Friday, February 29, 2008

Are IBD Follow Through Days After Day 10 Less Reliable?

One of the interesting claims that William O’Neil make about Follow Through Days is that they are less likely to work if they come more than 10 days from the potential market bottom. As part of the study on Follow through Days, I decided to test this. Those who missed the first several installments of this study may want to click on the “IBD Follow Through Day” label lower down on the right hand side of the page. This will be the 9th installment in the series.

Using the original basic assumptions of an 8% decline needed and a 1% up move on the Follow Through Day (as opposed to the current 1.7% requirement that I found to be less effective), I reviewed all FTD’s listed in the study.

A Follow Through Day actually occurring after day 10 was a fairly unusual occurrence. Downtrends and bottom formations typically carry significant volatility, so a strong, high-volume move off a low normally occurs before day 10.

Of the 65 FTD’s listed in the study, only 8 of them occurred on day 10 or later. They are listed below along with the FTD Day # and whether they were “successful” or not. (Success was defined in Part 1 - Are They Predictive?)

Seven of the eight FTD’s that came after day 10 were successful according the study. While the sample size may be too small to claim significance, there certainly seems to be no credence to the claim that FTD’s after Day 10 are LESS reliable. In fact, the opposite appears true. Seven out of eight seems especially impressive considering the fact that only 55% of the FTD's in the study were successful. I suspect one reason for this may be that the delayed FTD allows stocks more time to carve out proper basing formations before the market attempts to launch higher. In light of the facts, it seems a curious claim for IBD to make.
The takeaway here is: next time a follow through day doesn’t come immediately, traders shouldn’t fret. The chance of success is likely higher.


Dave M. said...

The March 15, 2000 FTD on your list is interesting. While the S&P did have one, the Nasdaq and the QQQQ's were nowhere near a FTD. It was a very bifurcated market with the tech stock mania.

Anonymous said...

It would seem IBD should be capable of doing the very basic backtesting that you are doing before making such statements.
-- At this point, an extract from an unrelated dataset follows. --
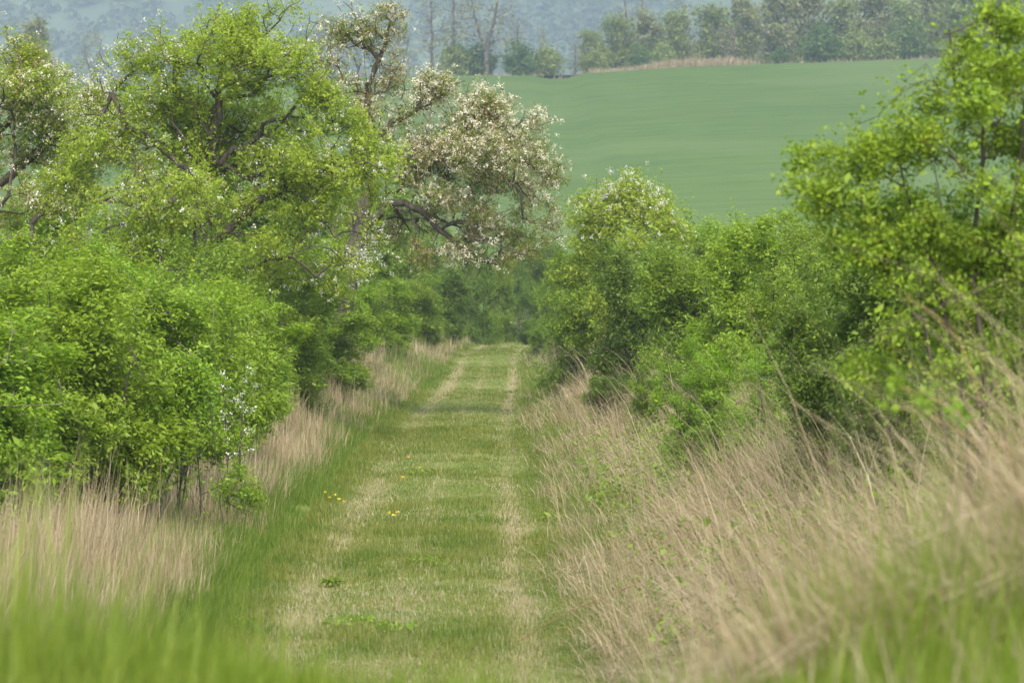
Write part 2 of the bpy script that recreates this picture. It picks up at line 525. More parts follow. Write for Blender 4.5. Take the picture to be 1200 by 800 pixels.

Kind of sad really. I would love to see a study of actually following their bread-and-butter breakout entry signal (cup and handle pattern) -- especially over the past 5 years. I'm sure it worked really well back in the day. My guess is now the system is about a coin flip.

Dave M. said...

Lots of things have stopped working in the last 5 years. Commitment of traders report for the S&P stopped working in 2003. It used to be very reliable. Arms indicator, TICK readings, Lowry's 90% days, etc.